Based on the pretense that, as an opponent of Muhammad, he wanted to borrow a camel load or two of food, Maslama visits al-Ashraf at night and, together with his foster brother Abu Naila, is invited into Maslama's fort. The plan is to compliment al-Ashraf on his perfumed hair, and when he is distracted to cut off his head. The plan worked, and together Maslama and Abu Naila cut of Muhammad's enemy's head. The poet Ka'b bin Malik said:
Sword in hand we cut [Ka'b] down
By Muhammad's order when he sent secretly by night
Ka'b's brother to got to Ka'b.
He beguiled him and brought him down with guile
Mahmoud [bin Maslama] was trustworthy, bold.**
Ibn Sa'd's Tabaqat records Muhammad's delight:
Then they cut his head and took it with them [and] . . . they cast his head before him [Muhammad]. He (the prophet) praised Allah on his being slain.***
The pseudo-prophet can rejoice at an innocent's man's death, just like many of his followers could rejoice at the attack of the Twin Towers on 9/11, and the deaths of thousands who did none of their killers wrong. This is what happens when you are the prosecutor, the alleged victim, and the judge. The defendant, even if innocent, has no voice. This is because, in Islam, الله ورسوله أعلم, Allah and his messenger know best, the natural law notwithstanding.
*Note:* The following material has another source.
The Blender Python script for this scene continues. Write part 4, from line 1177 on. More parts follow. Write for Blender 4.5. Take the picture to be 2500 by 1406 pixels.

*St. Thomas More, Dialogue of Comfort Against Tribulation (London: Charles Dolman, 1847), II.XVI, p. 160.
**The matter is extensively treated in Ibn Ishaq's biography of Muhammad, on pages 364-69 of A. Guillaume's translation. Muhammad is related to have said: "Who will rid me of Ibnu'l-Ashraf?" To which, Muhammad bin Maslama said that he would kill him. Muhammad, for his part, responded "Do so if you can." With respect to the lying, Ibn Ishaq puts it this way: "'O apostle of God, we shall have to tell lies.' He answered, 'Say what you like for you are free of the matter.'" A. Guillaume,
Life of Muhammad: Translation of Ibn Ishaq's Sirat Rasul Allah (Karachi: Oxford University Press, 2006), 367.
***Ibn Sa'd, Kitab al-Tabaqat al-Kabir (Pakistan Historical Society, 1967), II, p. 37.